● **Stated goal**
Starting at the line that contains "Continue the Godot", reproduce each line exactly up to and including the line that contains "return (a - b).cross(c - d).normalized()". Reproduce nothing else.

Entries with scene source code
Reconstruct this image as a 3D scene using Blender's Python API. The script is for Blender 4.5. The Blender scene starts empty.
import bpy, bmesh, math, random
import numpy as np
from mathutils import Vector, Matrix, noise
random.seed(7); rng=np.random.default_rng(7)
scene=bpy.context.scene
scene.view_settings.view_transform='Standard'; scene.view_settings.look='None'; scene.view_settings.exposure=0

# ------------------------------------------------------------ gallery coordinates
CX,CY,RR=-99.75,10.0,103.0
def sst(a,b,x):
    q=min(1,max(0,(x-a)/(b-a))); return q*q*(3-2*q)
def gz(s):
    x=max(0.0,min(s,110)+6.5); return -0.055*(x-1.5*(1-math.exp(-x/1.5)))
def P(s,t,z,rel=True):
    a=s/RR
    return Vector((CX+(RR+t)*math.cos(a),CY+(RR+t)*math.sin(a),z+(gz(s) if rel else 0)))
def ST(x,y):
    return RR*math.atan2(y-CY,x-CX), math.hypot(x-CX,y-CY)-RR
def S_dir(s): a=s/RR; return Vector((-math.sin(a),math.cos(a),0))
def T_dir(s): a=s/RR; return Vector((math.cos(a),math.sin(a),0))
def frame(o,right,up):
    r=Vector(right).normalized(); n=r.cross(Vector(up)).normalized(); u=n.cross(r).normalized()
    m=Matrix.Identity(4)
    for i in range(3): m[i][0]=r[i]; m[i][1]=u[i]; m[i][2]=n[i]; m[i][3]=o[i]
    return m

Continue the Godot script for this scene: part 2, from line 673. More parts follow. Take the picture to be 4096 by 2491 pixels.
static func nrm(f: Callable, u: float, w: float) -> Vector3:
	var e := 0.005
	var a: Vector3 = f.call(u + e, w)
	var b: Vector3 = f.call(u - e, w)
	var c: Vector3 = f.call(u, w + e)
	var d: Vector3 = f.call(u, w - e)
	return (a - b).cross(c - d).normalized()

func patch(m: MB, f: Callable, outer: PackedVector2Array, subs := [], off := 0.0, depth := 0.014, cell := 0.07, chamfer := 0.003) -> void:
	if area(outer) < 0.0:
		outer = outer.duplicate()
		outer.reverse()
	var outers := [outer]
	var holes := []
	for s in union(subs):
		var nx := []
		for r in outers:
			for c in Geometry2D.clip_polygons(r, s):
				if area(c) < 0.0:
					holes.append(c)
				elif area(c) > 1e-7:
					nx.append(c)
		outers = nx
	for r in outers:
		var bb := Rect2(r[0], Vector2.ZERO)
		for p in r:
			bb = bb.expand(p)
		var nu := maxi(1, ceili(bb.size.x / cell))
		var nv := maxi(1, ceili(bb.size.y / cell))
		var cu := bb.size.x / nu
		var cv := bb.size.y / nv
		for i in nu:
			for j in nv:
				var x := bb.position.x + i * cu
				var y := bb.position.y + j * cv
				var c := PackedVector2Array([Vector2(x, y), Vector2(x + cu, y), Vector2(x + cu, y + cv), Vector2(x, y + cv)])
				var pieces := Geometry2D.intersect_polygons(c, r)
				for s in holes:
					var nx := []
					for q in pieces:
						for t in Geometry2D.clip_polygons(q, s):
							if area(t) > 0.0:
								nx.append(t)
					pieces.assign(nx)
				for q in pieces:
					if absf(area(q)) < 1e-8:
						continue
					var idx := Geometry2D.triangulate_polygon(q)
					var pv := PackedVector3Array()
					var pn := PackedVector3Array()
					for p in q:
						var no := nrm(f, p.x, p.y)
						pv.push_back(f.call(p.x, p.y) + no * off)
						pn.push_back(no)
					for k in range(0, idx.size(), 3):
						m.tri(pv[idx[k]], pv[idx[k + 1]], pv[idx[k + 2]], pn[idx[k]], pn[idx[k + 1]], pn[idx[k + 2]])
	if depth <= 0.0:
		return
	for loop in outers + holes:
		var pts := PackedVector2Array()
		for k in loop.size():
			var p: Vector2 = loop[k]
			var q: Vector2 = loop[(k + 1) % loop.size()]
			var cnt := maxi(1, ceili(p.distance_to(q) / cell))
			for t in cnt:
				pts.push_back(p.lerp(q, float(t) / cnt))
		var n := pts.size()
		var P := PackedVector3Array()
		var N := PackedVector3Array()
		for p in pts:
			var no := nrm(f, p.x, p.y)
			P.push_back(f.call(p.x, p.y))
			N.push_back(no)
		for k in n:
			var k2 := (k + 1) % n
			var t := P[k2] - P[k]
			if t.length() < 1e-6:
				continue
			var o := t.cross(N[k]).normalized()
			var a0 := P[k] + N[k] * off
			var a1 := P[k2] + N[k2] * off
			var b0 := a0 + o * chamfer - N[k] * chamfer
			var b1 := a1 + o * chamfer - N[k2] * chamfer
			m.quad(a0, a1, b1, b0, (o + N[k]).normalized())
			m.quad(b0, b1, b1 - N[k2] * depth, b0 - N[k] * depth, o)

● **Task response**
Continue the Godot script for this scene: part 2, from line 673. More parts follow. Take the picture to be 4096 by 2491 pixels.
static func nrm(f: Callable, u: float, w: float) -> Vector3:
	var e := 0.005
	var a: Vector3 = f.call(u + e, w)
	var b: Vector3 = f.call(u - e, w)
	var c: Vector3 = f.call(u, w + e)
	var d: Vector3 = f.call(u, w - e)
	return (a - b).cross(c - d).normalized()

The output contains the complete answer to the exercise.